Chuck may be in many ways somewhat emblematic of getting wider when you have to, and getting more tableau.

It used to be television, because of the size of the screens and fuzzy lines, they said it was a medium of close-ups. But as technology gets better, there’s more detail in the wider shots, and we’re more able to approach more cinematic style.

You’ll see that over the next few years more and more. Character is the most important thing, but you can contextualise it with wider stuff. We try to do that with Chuck quite a lot.

You’ve written in the past that with television, you list every shot that you’re preparing for, but you never look at it while shooting. Does that hold true?

Yeah, it’s true.

Presumably, that ties back to how instinctive television is. Yet, you’re still bringing a movie-level of preparation to it?
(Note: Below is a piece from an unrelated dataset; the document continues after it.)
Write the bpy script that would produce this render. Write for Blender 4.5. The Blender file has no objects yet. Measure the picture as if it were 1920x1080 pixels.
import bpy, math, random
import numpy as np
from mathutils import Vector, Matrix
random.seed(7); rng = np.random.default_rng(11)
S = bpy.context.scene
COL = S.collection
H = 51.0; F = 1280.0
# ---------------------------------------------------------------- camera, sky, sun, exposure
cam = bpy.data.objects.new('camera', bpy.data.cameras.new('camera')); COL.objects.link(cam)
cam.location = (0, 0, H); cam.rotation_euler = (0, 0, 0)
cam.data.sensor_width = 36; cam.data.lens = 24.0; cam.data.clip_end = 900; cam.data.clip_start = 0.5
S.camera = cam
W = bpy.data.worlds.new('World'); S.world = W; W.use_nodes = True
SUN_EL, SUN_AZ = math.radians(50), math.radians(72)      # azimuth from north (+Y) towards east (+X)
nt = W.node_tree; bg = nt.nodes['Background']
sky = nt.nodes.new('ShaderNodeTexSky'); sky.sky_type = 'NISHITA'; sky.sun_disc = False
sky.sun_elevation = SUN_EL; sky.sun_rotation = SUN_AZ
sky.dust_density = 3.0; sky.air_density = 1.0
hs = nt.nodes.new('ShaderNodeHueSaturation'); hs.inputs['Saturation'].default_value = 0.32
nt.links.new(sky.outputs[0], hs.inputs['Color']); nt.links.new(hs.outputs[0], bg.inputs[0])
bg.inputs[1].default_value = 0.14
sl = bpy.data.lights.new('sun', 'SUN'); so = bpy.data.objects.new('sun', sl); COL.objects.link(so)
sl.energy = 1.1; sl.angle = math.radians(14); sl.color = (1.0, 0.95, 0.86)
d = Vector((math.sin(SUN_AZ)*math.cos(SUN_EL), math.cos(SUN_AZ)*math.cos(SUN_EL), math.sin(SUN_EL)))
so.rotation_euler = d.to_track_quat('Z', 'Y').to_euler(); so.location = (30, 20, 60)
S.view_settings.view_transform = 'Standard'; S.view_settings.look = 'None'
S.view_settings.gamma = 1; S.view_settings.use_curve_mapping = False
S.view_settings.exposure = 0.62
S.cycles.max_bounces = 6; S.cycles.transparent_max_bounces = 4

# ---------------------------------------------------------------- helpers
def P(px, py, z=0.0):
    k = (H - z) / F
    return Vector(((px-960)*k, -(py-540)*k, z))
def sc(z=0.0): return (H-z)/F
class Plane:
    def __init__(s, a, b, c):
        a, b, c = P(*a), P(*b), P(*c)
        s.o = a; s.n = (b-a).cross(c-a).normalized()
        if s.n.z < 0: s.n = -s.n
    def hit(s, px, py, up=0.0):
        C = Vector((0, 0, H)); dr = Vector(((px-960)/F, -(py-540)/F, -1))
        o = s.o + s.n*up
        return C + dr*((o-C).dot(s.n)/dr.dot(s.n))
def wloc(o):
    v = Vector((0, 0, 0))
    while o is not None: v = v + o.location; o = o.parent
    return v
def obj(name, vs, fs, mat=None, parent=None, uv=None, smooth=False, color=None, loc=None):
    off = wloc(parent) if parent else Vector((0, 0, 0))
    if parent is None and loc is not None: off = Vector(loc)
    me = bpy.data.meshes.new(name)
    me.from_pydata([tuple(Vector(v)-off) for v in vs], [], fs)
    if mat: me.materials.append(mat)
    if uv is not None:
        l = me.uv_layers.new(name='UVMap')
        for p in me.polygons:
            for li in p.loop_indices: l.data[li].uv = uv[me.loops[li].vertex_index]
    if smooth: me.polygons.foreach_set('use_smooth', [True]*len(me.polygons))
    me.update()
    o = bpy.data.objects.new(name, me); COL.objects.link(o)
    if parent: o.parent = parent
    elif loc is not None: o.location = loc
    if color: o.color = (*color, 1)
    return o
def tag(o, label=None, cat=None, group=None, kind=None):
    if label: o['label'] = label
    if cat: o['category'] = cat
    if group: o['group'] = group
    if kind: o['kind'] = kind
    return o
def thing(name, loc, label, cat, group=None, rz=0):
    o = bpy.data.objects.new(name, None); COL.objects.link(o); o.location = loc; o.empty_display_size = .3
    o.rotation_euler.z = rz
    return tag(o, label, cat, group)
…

I do, yes. When I pin a script down, I want to know – it’s mainly because of my main fear that one day I’ll wake up with no idea how to direct anything – and to be able to go to the set and follow my own guidelines. But it never seems to happen, because when I’m in it, things change, and they’re very organic in TV. The overall rhythm and coverage is the same, but there are some adjustments.

The process of preparing a show is just to deeply understand what the rhythm and purpose of every scene is.

But then happy accidents happen. Ryan, the actor who plays Awesome in Chuck, is an extraordinarily funny actor. He’s just really funny. He’s hidden behind this matinee idol veneer, and sometimes he’s in these scenes with this blank look, and you play a little longer than you should do, and it’s very funny.

I went back and rewatched one of your episodes, and you managed to get references in there to Predator, Knight Rider, The Right Stuff. I think The Untouchables was in there. Apocalypse Now – “I love the smell of Burbank in the morning.”

I’m glad you notice all these. [laughs]

Is a lot of that on set, when you’re just sitting there thinking, “We can just put another one in?” I presume there’s a chunk of it in the script?

On Chuck, there were days, especially when we’re in the Buy More, because it’s lunacy. On the Predator one with Tony Hales, one of the funniest humans ever, we just take it as far as we can go. Any opportunity, we jump on. It’s a very safe and fun place to be.

Are the intersect sequences as intricate and complicated as they appear to us?

Yeah. A lot of them are done – we shoot some stuff, we do it in post.

Just the amount of still images you put in them. I saw your Flickr pages, where you demonstrate some of the background photography that you do. But it strikes me as an insane amount of time to put together from here.

It’s just fun! Working on Chuck is really fun. Putting in the time is like, “Let’s just play!” It’s such a good team there. Everyone is so committed and talented. It’s such a fun show to be on!

Jeremiah Chechnik, thank you very much!